J'ai finalement assisté à la fin de la messe sur un banc de bois, à l'ombre de grands arbres, bien au centre. À un moment, la foule se met à grouiller, tout le monde s'agenouille. Moi incluant. Une prière en bosniaque est récitée, en chœur. L'énergie est bien réelle. Et puis la messe se termine sur une très belle chanson chrétienne. C'est mon moment pour visiter l'église. Les chants se poursuivent à l'intérieur. J'ai pris place et j'ai été envahie d'une très grande émotion. C'est vraiment spécial tout ce que je vis depuis que je suis arrivée dans cette ville. Je suis tellement reconnaissante d'être en Bosnie-Herzégovine et d'avoir pu venir à Međugorje. J'étais dans mon banc d'église avec des grosses larmes, sans gêne, et j'écoutais les belles chansons. Les gens se succédaient et se mettaient à genou devant une statue de la Vierge. J'avais vraiment le cœur très gros, immense même. J'ai tellement pensé à papa. J'avais vraiment envie de lui envoyer tout ce que je voyais, là où il peut bien être. J'en ai emmagasiné, de cette puissance sacrée. À l'extérieur, le soleil commençait à se coucher, et la lumière était jaune douce. J'ai marché sur le parvis de l'église, je me suis assise sur le sol. Je devais avoir l'air full croyante avec mes yeux rougis tournés vers le clocher et la lumière juste derrière. Que c'était beau cette chanson. On n'entend pas souvent une chanson religieuse aussi fort, qui s'impose comme ça, au milieu de la ville, à qui se trouve dans son rayon de près ou de loin.

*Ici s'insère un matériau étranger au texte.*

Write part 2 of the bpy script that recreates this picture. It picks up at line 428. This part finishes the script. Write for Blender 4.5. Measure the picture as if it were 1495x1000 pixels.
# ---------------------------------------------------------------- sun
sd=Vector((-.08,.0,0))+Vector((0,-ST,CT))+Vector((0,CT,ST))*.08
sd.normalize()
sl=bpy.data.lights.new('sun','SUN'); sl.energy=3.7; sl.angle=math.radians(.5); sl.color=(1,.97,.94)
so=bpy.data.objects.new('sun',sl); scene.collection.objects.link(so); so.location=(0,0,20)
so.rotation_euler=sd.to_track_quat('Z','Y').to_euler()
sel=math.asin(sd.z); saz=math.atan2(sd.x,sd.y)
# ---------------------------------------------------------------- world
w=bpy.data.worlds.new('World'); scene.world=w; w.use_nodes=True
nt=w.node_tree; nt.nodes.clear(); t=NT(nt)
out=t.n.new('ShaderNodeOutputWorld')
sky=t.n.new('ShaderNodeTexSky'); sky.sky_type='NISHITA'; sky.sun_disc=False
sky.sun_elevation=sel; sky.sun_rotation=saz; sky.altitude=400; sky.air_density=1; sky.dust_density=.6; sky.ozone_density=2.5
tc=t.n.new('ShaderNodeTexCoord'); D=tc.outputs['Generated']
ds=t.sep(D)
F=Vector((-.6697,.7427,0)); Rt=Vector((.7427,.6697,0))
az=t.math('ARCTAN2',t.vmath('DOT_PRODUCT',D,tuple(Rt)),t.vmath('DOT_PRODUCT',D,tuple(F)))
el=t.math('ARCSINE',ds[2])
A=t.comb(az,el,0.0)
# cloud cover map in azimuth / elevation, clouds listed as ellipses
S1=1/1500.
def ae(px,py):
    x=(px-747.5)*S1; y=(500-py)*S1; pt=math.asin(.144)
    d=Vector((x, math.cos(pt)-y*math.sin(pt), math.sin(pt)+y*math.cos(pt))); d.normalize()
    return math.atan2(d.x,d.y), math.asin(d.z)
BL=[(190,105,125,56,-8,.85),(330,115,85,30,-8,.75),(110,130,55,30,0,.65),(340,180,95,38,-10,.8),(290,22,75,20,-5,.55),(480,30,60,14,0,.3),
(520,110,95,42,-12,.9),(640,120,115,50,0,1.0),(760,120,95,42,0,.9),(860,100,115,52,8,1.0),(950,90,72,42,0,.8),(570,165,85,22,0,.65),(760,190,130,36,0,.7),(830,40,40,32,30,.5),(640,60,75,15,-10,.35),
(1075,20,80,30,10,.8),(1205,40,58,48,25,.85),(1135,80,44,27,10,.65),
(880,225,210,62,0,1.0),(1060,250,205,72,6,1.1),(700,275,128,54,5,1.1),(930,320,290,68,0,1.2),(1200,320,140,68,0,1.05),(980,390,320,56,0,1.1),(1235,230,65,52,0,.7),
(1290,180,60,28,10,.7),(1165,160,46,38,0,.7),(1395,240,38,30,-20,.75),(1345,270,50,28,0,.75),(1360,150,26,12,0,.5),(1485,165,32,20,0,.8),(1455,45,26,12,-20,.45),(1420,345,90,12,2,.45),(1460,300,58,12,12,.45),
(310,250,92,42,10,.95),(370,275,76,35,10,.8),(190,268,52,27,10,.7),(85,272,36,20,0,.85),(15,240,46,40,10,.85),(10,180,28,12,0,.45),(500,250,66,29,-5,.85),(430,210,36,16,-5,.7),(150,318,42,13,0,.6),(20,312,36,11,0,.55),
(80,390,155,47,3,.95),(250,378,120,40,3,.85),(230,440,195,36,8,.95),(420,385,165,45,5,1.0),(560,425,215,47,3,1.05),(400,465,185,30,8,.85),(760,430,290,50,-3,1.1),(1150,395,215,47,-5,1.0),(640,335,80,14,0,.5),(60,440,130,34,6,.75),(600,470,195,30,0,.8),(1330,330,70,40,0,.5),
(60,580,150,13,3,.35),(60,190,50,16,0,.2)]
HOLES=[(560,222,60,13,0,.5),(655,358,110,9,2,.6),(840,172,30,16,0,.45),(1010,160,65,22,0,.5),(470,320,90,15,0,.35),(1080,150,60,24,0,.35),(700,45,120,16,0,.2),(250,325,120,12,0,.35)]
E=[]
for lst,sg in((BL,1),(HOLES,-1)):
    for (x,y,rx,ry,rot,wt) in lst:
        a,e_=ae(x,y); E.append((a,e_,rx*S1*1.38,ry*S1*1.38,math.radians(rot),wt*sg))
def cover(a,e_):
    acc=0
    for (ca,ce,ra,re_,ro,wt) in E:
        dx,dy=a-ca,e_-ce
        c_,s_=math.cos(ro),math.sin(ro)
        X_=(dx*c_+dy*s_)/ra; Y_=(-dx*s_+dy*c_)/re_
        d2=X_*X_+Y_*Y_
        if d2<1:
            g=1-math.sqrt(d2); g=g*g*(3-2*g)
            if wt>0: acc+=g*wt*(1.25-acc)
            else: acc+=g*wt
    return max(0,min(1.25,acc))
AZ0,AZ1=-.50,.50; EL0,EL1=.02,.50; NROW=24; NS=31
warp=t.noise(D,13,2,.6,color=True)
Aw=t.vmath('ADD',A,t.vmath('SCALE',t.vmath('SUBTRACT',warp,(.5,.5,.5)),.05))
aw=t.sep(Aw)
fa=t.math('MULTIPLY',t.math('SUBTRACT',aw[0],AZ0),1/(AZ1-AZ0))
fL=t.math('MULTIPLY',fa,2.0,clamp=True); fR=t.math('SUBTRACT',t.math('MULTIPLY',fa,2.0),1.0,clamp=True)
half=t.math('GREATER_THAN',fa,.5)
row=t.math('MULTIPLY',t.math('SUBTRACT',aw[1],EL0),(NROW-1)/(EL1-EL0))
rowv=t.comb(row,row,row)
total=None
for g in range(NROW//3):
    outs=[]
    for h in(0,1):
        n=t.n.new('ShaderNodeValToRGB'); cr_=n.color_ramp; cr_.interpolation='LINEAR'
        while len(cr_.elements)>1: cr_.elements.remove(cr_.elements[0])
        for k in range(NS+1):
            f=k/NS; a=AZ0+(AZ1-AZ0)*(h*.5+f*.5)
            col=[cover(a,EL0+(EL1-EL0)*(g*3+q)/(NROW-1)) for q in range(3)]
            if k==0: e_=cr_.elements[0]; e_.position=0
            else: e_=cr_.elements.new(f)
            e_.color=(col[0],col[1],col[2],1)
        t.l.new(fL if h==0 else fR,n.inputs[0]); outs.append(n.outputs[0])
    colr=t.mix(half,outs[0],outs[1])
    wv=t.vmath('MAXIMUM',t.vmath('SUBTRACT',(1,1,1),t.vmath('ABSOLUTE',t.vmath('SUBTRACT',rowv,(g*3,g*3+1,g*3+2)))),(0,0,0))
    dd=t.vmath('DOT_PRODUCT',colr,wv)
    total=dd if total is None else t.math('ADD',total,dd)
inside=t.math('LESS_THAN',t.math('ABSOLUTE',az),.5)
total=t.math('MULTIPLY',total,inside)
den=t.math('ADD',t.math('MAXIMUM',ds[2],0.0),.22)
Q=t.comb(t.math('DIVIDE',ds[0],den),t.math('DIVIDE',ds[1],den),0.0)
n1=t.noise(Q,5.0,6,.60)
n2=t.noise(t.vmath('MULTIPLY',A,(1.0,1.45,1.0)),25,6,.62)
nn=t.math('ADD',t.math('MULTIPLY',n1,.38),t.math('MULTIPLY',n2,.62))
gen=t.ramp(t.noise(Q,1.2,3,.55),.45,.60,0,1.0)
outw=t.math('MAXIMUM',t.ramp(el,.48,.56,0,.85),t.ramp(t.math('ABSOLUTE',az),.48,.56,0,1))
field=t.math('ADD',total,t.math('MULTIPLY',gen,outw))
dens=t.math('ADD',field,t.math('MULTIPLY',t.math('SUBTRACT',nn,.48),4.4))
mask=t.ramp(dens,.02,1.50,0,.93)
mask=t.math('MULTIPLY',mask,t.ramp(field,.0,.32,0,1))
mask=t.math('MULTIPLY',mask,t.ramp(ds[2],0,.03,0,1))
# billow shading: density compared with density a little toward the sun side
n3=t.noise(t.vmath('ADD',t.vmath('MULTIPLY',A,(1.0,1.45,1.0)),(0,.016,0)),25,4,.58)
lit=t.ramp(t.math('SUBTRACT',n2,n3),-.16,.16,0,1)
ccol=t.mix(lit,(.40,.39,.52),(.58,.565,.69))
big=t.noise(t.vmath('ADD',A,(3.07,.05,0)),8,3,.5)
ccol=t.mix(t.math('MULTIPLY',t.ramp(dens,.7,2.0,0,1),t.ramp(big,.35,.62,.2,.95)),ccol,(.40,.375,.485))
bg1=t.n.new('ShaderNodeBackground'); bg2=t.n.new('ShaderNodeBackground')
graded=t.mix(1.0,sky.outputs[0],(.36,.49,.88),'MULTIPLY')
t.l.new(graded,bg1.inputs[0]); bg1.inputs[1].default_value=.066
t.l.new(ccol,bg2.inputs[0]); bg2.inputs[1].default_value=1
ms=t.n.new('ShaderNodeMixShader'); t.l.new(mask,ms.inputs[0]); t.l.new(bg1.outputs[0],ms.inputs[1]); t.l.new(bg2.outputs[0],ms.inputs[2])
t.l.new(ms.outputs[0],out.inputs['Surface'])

Je vais devoir rentrer bientôt pour mon bus de 8h (ou 8h30, nul ne sait, pas même Globtour eux-mêmes). Je refais le chemin inverse et je vois mon bus au loin. Il est déjà au kiosque. J'ai peur de le manquer. Je cours un peu, car une autre fille cours aussi en avant. J'ai acheté mon billet de papier carbone (again) et je suis entrée dans le bus. Le chemin de retour se fait à moitié dans la noirceur. Je me souviens que j'avais les yeux pleins d'eau, donc je ne voyais pas les chiffres en rouge sur le cadran numérique en haut du chauffeur. Je devais avoir une date ce soir, mais le gars insistait pour partir en voiture fumer du weed dans les montagnes de l'Herzégovine. J'le sentais pas. Non merci. Je suis arrivée à Mostar, et je vais aller raconter tout ça à Veljko, c'tun meilleur plan. Après tout, c'est lui qui m'a permis de venir ici. Et comme tous les soirs, il était là, avec sa cigarette, pour me partager sa journée et m'écouter raconter la mienne. Je vais m'en souvenir longtemps.

Le kiosque de Globtour, où il y a une vraie personne pour vendre des billets carbone.